On Saturday, Babcock brought the information about the Alaska Democrats' lawsuit to the Central Committee and proposed blocking access to the Republican Party's primary. Babcock says that proposal received unanimous support.

"Our action says, "do what you want to do but don't expect to run as a Republican,"" said Babcock.

He says this is a constitutional issue about freedom of association and political parties have had a long held ability to control who votes in their primaries. "It's a logical extension that the party can have some say who can present themselves as qualified candidate for that party."

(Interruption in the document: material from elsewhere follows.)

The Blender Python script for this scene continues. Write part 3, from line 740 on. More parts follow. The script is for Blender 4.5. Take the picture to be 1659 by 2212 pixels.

However, the Alaska Republican Party, like the Alaska Democratic Party, could have difficulties deciding who will run in their primaries. In November, the State announced it was appealing Judge Pallenberg's ruling in the Alaska Supreme Court.

At the time, Attorney General Jahna Lindemuth said, “We don’t agree with the superior court that the party membership requirement in state statute places an unconstitutional burden on political parties."

Babcock says the Alaska Republican Party would consider joining the Alaska Democratic Party in a defense of Judge Pallenberg's decision in an amicus brief or "just accept the lay of the land as it develops." The Alaska Republican Party has currently not made a decision to join any lawsuit.

Babcock says the Alaska Republican Party would also consider appealing to a Federal court if the Alaska Supreme Court rules against them.

Channel 2 reached out to Reps. Gabrielle LeDoux, Paul Seaton and Louise Stutes for comment, they did not immediately respond.